Monday, September 10, 2018

Wires and Nerve - Marissa Meyer (Art by Doug Holgate)

Summary:  In her first graphic novel, Marissa Meyer extends the world of the Lunar Chronicles with a brand-new action-packed story about Iko, the android with a heart of (mechanized) gold.  When rogue packs of wolf-hybrid soldiers threaten the tenuous peace alliance between Earth and Luna, Iko takes it upon herself to hunt down the soldiers' leader. She is soon working with a handsome royal guard who forces her question everything she knows about love, loyalty, and her own humanity.  With appearances by Cinder, Cress, Scarlet, Winter, and the rest of the Rampion crew, this is a must-have for fans of the bestselling series. (Summary from book - Image from amazon.com

My Review:  Wires and Nerve is a graphic novel set in the same world as the bestselling Lunar Chronicles series (see my rave review of Cinder here).  In general, I don't often read graphic novels, but for Cinder and her pals I will always make an exception.  For those of you who aren't familiar with the Lunar Chronicles series, it is composed of the following seven books: Cinder, Scarlet, Cress, Winter, Fairest (a novella),Stars Above (a collection of short stories), and two Wires and Nerve graphic novels**.  Each book offers up a refreshing blend of science fiction, fairy tales, romance, and adventure, where four once-familiar folk heroines are instead a mechanically-inclined cyborg, a hot-headed tomato farmer, an imprisoned hacker, and a scarred alien princess.  Obviously, I can't say enough good things about this unique series but that isn't why were are here.
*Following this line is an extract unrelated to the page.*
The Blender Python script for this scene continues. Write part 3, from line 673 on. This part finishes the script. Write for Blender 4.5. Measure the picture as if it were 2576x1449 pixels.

Wires and Nerve is a continuation of the story set forth in the Lunar Chronicles and centers around Iko, a sassy little service android whose personality chip has recently been transferred from a low-tech bot to a high-quality humanoid body.  Now highly skilled and able to blend in with the rest of society, Iko has been tasked with rounding up the last of the LSOP soldiers hiding on Earth.  The mission reunites her with all her old friends in some new and exciting adventures.  Initially, I wasn't taken with the artist's interpretation of some of the characters, but I warmed quickly to them once I got into the story. Iko is just as snarky as ever and it was fun (and satisfying) to see her get to be the gorgeous, amazing, kick-butt woman she's always wanted to be.  A few new characters pop up as well, and, since this is book is part of its own graphic novel series, I'm interested to see where Meyer takes them.

My favorite part of the book was getting a little more backstory (and/or the rest-of-the-story) on some of the series biggest players.   It was fun to peek a little into their past and see how they were doing now.  There.  Do you see how I'm talking about them like they are actual people and not just book characters?! That should tell you something about the world Marissa Meyer has created.  Overall, this graphic novel was enjoyable and ridiculously easy to read.  It's not the be-all-end-all of everything literary, but if you're a fan of the series and looking for something to devour in a single sitting, look no further.  This be it.

My Rating: 4 Stars

For the sensitive reader:  There are a few subtle innuendos (thanks, Carswell!) but nothing a kid should pick up on.

**If you haven't read the Lunar Chronicles series, I highly recommend that you do so before you read this book.  It might not make sense otherwise and it will completely spoil everything.  I also recommend that you read them in this order: Cinder, Scarlet, Cress, Fairest, Winter, Stars Above, and then the Wires and  Nerve graphic novels.